There is a cruel irony in that arithmetic: Africa was given nine guaranteed berths plus a playoff path precisely so that nations like these would never miss out again. The expansion was supposed to make this impossible.
Instead, Nigeria have now missed consecutive World Cups, and Cameroon — Africa’s most frequent World Cup participant with eight appearances — watched Cape Verde overtake them in their own group.
And that, perhaps, is the truest reading of this absence. It is not evidence that African football has declined — the continent’s representation this summer says otherwise. It is evidence that African football has deepened. Cape Verde qualifying ahead of Cameroon, DR Congo eliminating both giants in a single week — these are not flukes.
They are the consequence of a continent in which footballing knowledge, diaspora talent, and organisational seriousness have spread far beyond the traditional powers. The old aristocracy can no longer qualify on reputation. Nobody can.

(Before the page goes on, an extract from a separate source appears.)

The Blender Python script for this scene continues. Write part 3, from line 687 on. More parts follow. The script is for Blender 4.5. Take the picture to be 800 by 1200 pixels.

But understanding why something happened does not stop you from missing what is gone. The World Cup is a festival of memory as much as competition, and Nigeria and Cameroon own more of the tournament’s African memory than everyone else combined.
A World Cup without them is a family photograph with the grandparents cropped out. The picture still works. The faces are still smiling. But anyone who knows the family can see exactly who is missing.
The Super Eagles will rebuild around Osimhen and a generation of gifted forwards. Cameroon, under the federation presidency of Samuel Eto’o, will confront its perennial organisational chaos or be condemned to repeat it. Both will surely return — 2030 feels less like a hope than a necessity.
Until then, the televisions in Lagos and Douala stay on. The tournament plays. And two sleeping giants watch a party they built, from outside a door they once kicked open for everyone else.